At its heart, though, I think this is a memoir about Gay’s relationship with her wealthy, loving, lovable Haitian-American family.

Over and again we read about how much she loves her parents and brothers and how much they love her. She wishes her twelve-year-old self had told them what happened and sought their help. That was what I read. But what I heard, in between those lines, was Gay’s anger. Impossible, irrational anger at the parents who didn’t stop the rape from happening or its humiliating aftermath. Anger at the family who never recognised her subsequent suffering. Anger at the family who are constantly worrying about and make suggestions about her weight, The Weight, as if her weight wasn’t part of who she is. In her anger it seems to me that she punishes them.

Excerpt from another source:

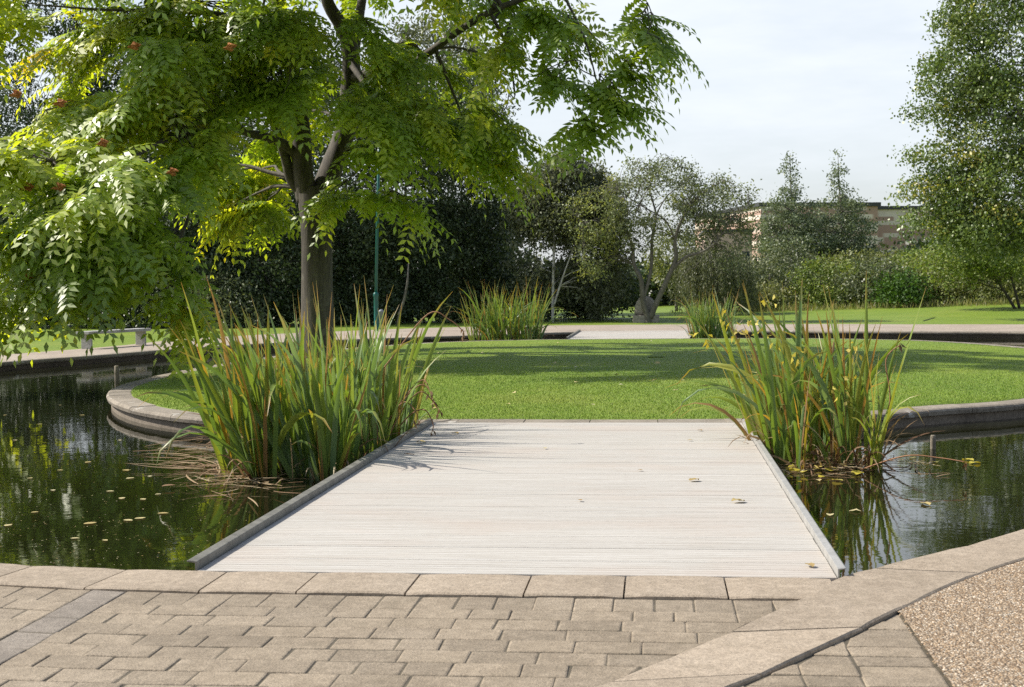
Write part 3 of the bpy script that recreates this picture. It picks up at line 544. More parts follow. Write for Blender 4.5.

When I am at the gym I want to be left alone in my sweaty misery. I want to disappear until my body is no longer a spectacle. I can’t disappear, though, so either I have to be graceful in the face of this unsolicited [encouragement from strangers] or I have to ignore it because if I allowed myself to lose control I would let loose so much rage.

At the age of nineteen Gay dropped out of her ivy-league college and, as far as her family was concerned, disappeared for a year. Gay is vague about that year but it seemed to consist of sexual misadventures in share-houses and squats. Her family was, naturally, beside themselves with worry. But even at the end of that period, when Gay hesitantly established contact once more, she didn’t tell her family about the rape. In fact Gay’s family didn’t realise what she’d been through until another ten or more years later, when Gay wrote about the rape in her (excellent) essay collection Bad Feminist. Gay had written about the rape before, in various pieces published online, but her family hadn’t read those. Nor did her family actually read Bad Feminist: they merely read a review of the book in the New York Times, which referenced the rape. Gay notes all this without comment, and seemingly without judgement. But she notes it.

I finished this book – this sharp, illuminating, haunting book – wondering if Gay’s weight was also a form of parental punishment. I wonder if it is her means of failing to be the good girl (as she describes it), of humiliating them via her unruly body (as she constantly calls it). I don’t think there is an answer to that because what this book tells us, if nothing else, is that, well, it’s complicated.